I’m shaking things up a bit with a week’s worth of stream of consciousness blog entries. And I invite you to comment in your own stream of consciousness style. It’s slightly risky I suppose, since it’s always nicer to present ourselves edited, packaged and photoshopped. But in the spirit of the acting workshop I just taught, where I invited the participants to be vulnerable, I present my somewhat dark un-edited mind:
Screw you, humanity sitting beside me, around me. Everyone peacefully, peace-ably drinking their espresso beverages. All of us so privileged. Who has the right to speak. Cautious optimism, you say? Pierre Trudeau denied entry? You don’t say? The delete button isn’t even an option.
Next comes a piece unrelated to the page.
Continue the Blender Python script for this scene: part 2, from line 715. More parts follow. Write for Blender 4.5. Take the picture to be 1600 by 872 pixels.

We go forward, forward, forward motion. She spills water all over the floor and walks away. Her blood water. What’s blood water? What isn’t blood water? Last night watching The Reader, imagining the horror of the camps. Horror is not an adequate word. Well, what word can we use? Don’t say anything. Just drink your espresso, please. Eat your muffin. Fill your belly. Stuff it full, so your head feels cloudy and you can’t think, contemplate, imagine even. Does a stuffed belly stifle imagination? Blah, blah, blah. No thinking. No judging. No turning back. Just forward, forward motion. Baby, my baby. My conflicted soul. Me or my baby. Both of us? Not possible. It’s one or the other. You are nothing. Shhhhhh, devil in my pants. Devil in my shirt. Devil behind me. Devil in front of me. God before me is better. The Irish proverb. My grandfather telling me to come sit beside him on the couch. But I feel impatient. Someone else is to my right. So fragile. So wounded. I present you a gift of thirty dollars. Oh, la, la, la, la. What does impervious mean, by the way? I don’t know. I don’t know. I don’t know. What do you know? And then what do you do? ‘Cause it doesn’t matter what you feel, it matters what you do.








One Comment
This is some hard reading Bec – I feel impatient too.